Ma questo non è bastato a scoraggiare Thomas.
Perché certo il diabete può essere un limite, mi dice, se ad esempio si vogliono fare alcuni lavori o sport estremi, ma non può e non deve essere una barriera per i nostri sogni. Ci possiamo adattare e dobbiamo farlo.
Come? Scegliendo sogni su misura. Accettando i confini che definiscono dove possiamo arrivare, cosa possiamo fare e come.
Il suo sogno su misura, ora, è la Nuova Zelanda, un luogo di singolare bellezza nel mezzo del nulla, lontano da qualsiasi punto lo si guardi.
E un sogno fatto di natura sconfinata e incredibile, di verde e pecore, di spiagge e mare, di lavoro duro nelle farm, di autobus, di spostamenti da un’isola all’altra, di persone che incontriamo lungo la via, e che poi dobbiamo lasciare. Fino ad arrivare alla conoscenza più importante, quella di noi stessi.

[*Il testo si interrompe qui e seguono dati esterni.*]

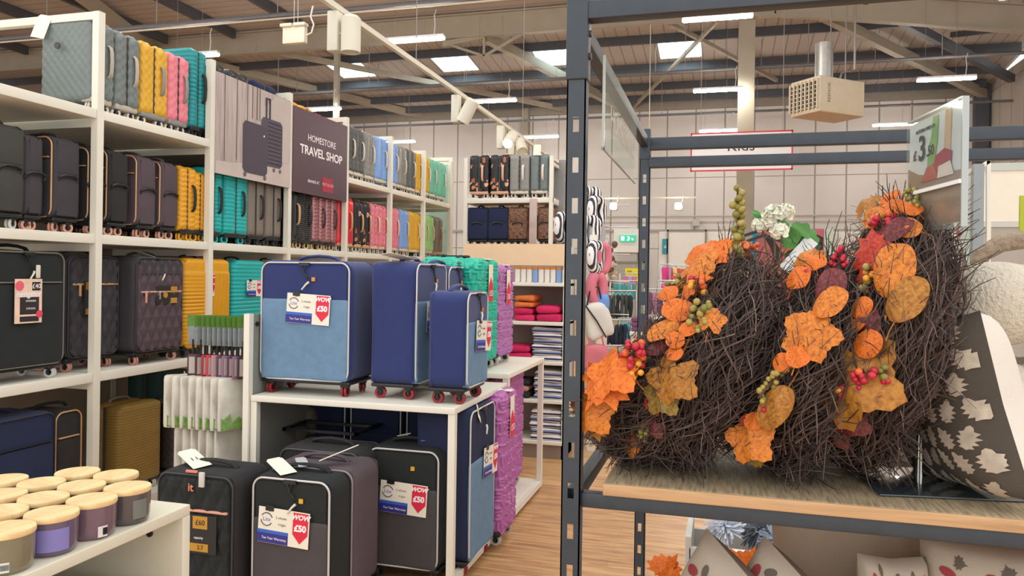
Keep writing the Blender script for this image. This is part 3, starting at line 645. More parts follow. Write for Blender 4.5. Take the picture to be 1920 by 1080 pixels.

E il viaggio è un metro di misura perfetto.
Thomas è una persona che infonde calma, un uomo con gli occhi aperti e in ascolto, che condivide la sua esperienza con molta naturalità. Che parla del diabete e si fa l’insulina mentre dividiamo i toast per la colazione.
Nell’ultima email che ci siamo scritti mi ha detto di essere in una farm, lontanissima da tutto e tutti, senza la connessione internet.
Mi ha fatto sorridere il suo spirito di intraprendenza e cerco di immaginare come possa proseguire la sua avventura.
Ma sono certa che sarà un anno che cambierà la sua vita e le sue prospettive e che questa sua scelta non sia stato un salto nel vuoto, quanto piuttosto, un volo ad ali spiegate.